People seem to remember it all with a kind of sweet and fond awe.
http://www.espn.com/video/clip?id=12547809
April: confirmed. Fools: confirmed. Day: confirmed.
@f00l That’s a fantastic story! And good on SI and the Mets for doing their part.
@mehcuda67
According to the ESPN short film, two major league team managers called the commissioner of baseball on the day the story hit the stands.
They totally bought the story (despite the April 1 1985 date on the magazine cover) and were worried sick that no hitter could ever hit a 168mph fastball.
Perhaps the story “worked” because SI had never done anything like that before.
Or because the guy - a schoolteacher - who acted the part of Finch in the photos was so very nice and loveable.
Or because the story itself was sweetness and light - and the Met players and managers who participated carried that angle also.
Anyway … For a few hours everyone seemed to believe. Or to hope to believe.
And after that, everyone seemed to just love the hoax.
The internet museum of hoaxes currently rates it as #9 in their list of April Fools pranks.
http://hoaxes.org/aprilfool/
April: confirmed. Fools: confirmed. Day: confirmed.
And just how does one display their ignorance to just @JasonToon without embarrassing themselves to all?
Asking for a friend.
@JanaS Your friend is required to display his or her ignorance to all of us. We do it after all.
No one else has, so I’ll try:
Fritz Kreisler, played his own compositions and attributed them to historical composers
Dayton-Hudson Hoax
Plainfield Teachers fictional football season
Alan Sokal, hoax paper author
I, Libertine, the hoax novel that actually came to be
@djslack Alan Sokal looks correct- nice job! Don’t know about 2 though.
@sammydog01 it was a reach. The closest I could find to a retail hoax from the 80’s. That photo may even be older than that.
@djslack I read up on the Sokal thing- pretty funny.
Fritz Keisler
Bill English, a man who claimed to be the actor that portrayed buckwheat on the little rascals
Plainfield Teachers College didn’t exist
Alan Sokal deliberately submitted an article filled with nonsense to test a journal’s credibility
Jean Shepard his listeners request a book that didn’t exist, it became number one the best sellers list.
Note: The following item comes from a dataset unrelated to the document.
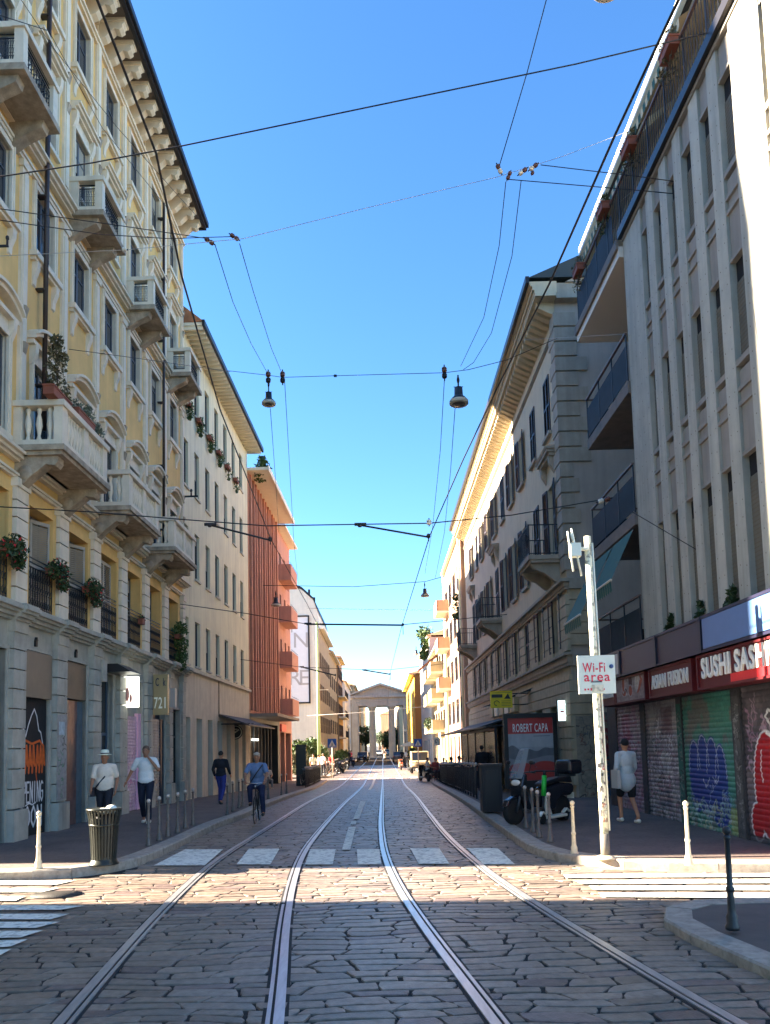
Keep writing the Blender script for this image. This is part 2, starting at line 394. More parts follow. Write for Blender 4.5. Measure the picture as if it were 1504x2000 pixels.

@Brandon313 I think you nailed it! Do you live in Arizona by any chance?
@sammydog01 No, I’m in Michigan. I just happened to remember the 20/20 episode with Bill English from 1990, who was from Arizona if I remember correctly.
@Brandon313 Definitely correct, congrats, but you may want to clarify the book in #5. In case anyone is wondering why the name is familiar, Jean Shepherd is the author and narrator of A Christmas Story.
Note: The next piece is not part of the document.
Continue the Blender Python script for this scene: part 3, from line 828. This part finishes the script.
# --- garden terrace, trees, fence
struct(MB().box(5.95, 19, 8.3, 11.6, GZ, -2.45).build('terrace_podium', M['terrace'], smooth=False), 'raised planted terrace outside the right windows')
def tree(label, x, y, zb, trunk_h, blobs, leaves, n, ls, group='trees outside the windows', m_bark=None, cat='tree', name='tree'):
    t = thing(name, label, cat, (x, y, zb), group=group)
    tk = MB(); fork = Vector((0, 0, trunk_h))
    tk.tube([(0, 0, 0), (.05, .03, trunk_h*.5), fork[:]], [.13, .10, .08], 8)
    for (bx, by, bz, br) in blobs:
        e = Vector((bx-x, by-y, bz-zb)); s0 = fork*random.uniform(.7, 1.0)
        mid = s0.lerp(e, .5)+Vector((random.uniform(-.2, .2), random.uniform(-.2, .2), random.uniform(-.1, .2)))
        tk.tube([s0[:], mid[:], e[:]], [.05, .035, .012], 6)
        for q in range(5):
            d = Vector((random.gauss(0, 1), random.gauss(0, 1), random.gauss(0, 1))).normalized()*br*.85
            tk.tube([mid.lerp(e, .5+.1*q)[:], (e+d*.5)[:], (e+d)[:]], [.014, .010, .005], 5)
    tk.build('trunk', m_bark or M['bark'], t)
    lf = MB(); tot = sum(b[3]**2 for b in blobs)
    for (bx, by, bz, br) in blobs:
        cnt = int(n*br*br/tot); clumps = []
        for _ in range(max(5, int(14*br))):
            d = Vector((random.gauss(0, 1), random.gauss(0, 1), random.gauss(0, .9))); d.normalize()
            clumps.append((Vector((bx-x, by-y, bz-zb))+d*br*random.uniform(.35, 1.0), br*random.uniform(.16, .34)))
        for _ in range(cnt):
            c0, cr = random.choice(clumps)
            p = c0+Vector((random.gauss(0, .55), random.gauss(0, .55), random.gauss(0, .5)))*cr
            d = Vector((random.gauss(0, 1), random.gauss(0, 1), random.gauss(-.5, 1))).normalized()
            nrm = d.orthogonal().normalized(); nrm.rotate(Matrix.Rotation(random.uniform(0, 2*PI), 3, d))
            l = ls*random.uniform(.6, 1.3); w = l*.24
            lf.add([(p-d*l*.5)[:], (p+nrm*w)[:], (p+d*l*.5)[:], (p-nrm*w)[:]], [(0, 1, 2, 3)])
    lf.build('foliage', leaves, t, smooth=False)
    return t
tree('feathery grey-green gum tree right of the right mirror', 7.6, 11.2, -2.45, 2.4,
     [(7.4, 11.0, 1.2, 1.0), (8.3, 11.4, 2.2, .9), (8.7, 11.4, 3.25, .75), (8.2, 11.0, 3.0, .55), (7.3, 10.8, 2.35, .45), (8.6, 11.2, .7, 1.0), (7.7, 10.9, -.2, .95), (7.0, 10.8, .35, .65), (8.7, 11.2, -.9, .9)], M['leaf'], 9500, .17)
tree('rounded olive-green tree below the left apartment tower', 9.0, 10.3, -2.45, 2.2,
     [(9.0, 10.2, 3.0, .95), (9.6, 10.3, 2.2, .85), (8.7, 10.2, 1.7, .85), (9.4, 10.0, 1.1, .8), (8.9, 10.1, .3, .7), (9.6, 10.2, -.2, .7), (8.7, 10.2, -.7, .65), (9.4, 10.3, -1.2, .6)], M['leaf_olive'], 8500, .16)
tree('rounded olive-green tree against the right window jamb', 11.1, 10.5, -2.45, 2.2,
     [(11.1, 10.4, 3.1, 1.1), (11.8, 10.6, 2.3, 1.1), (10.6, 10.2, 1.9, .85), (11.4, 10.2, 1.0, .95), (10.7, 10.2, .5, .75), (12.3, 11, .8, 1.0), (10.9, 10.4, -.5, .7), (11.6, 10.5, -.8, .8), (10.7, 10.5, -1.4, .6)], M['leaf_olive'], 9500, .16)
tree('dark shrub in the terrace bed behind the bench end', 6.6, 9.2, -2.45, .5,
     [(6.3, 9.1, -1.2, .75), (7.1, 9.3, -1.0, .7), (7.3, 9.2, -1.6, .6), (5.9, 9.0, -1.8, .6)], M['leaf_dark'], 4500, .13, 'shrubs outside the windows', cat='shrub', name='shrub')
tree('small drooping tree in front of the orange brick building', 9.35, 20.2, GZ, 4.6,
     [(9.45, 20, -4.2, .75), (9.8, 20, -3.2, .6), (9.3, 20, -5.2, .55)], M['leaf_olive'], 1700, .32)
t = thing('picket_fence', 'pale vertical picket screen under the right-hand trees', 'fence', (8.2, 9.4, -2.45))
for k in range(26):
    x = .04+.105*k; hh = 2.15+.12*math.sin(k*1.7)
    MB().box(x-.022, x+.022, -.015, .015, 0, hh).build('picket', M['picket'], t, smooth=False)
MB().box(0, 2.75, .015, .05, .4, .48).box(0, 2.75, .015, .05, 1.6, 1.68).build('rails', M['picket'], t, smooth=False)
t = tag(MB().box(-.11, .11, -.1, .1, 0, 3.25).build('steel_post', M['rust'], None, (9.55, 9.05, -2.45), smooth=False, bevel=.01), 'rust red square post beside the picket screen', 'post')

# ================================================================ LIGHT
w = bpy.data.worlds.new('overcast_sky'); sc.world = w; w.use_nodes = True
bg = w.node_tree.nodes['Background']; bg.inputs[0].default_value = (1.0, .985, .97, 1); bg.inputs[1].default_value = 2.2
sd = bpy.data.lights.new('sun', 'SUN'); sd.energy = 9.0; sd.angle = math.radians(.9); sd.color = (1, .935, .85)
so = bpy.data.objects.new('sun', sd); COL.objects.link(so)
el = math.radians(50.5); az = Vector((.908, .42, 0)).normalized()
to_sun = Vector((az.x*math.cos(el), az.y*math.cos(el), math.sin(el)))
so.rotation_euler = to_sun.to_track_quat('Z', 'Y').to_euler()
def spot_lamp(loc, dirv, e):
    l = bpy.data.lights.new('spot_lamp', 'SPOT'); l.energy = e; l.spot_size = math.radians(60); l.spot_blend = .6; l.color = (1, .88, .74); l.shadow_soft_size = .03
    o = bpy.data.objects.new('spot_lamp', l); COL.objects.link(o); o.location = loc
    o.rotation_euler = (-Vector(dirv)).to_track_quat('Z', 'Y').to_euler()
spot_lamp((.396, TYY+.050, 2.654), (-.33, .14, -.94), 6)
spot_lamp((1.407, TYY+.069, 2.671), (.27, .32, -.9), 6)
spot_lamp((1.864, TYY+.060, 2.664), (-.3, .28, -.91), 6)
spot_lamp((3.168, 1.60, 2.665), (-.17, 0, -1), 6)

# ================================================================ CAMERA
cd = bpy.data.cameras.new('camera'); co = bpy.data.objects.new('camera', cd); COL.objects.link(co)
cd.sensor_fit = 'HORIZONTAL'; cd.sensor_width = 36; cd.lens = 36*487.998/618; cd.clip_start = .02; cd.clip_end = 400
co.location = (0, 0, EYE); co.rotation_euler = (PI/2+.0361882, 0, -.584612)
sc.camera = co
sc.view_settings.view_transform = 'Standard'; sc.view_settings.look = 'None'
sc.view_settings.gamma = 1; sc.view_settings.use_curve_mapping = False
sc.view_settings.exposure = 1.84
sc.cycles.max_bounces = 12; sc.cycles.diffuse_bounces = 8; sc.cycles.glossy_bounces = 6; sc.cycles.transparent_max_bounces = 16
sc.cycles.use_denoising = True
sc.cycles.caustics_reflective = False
@cinoclav oops, the book in 5 is I, Libertine
@Brandon313 @cinoclav I couldn’t get #2. I think I did explore the fake Buckwheat and just didn’t scroll through the video. Brandon, I don’t know on which side of the college football spectrum your loyalties lie, but I thought it humorous that there’s a Fritz Kreisler who’s not Fritz Crisler!
@cinoclav @lehigh apparently Fritz Crisler was nicknamed Fritz after Fritz Kreisler
#2: https://boingboing.net/2017/05/25/the-great-buckwheat-hoax.html
1 Fritz Kreisler The front-page headline in the New York Times on 8 February 1935 rang down the curtain on one of the longest-running musical hoaxes in history. Years before most of his fellow violinists had rediscovered the pre-Classical repertoire, Fritz Kreisler had been in the habit of featuring a group of short pieces by seventeenth and eighteenth-century composers in his recitals. Critics and even a few scholars duly applauded his modest contribution to the early music revival. Little did they suspect that more than a dozen of the pieces by sundry ‘old masters’ that Kreisler had popularized over the years had been penned by the great violinist himself.
2: Buckwheat: “In 1990 a supermarket bagger named Bill English appeared on ABC’s 20/20 claiming to be ‘Buckwheat’ from the classic 'Our Gang”/“Little Rascals’ shorts. Problem? The actual Buckwheat had died 10 years prior. Watch as Bill’s O’tay-ness is called into question.”
Called in fake game scores to New York City newspapers in 1941 for colleges that didn’t exist
https://www.nytimes.com/2016/01/16/sports/ncaafootball/the-41-season-at-plainfield-teachers-college-when-every-play-was-a-fake.html
4 Alan David Sokal - Created a fake philosophy thesis criticizing postmodernism, which was take seriously while entirely false.
Alan David Sokal is a professor of mathematics at University College London and professor of physics at New York University. He works in statistical mechanics and combinatorics. To the general public he is best known for his criticism of postmodernism, resulting in the Sokal affair in 1996.
5 . DJ Jean Shepherd
Created a fake book I, Libertine by Frederick R. Ewing at the top of the best seller list by making up a title and having callers request it. DJ Jean Shepherd hated that bestseller lists were based on sales and also requests for books. He urged listeners to request a book that did not exist. It shot to number #1 and was eventually published fictional
https://www.abebooks.com/books/jokes-hoaxes-thomas-chatterton/literary-fraud.shtml
@tedesj That was a lot of work to basically repeat what was already said.
@cinoclav @tedesj I liked the added details.
@cinoclav @sammydog01 @tedesj you might also be the winner, if spelling matters. Thanks for all the extra effort!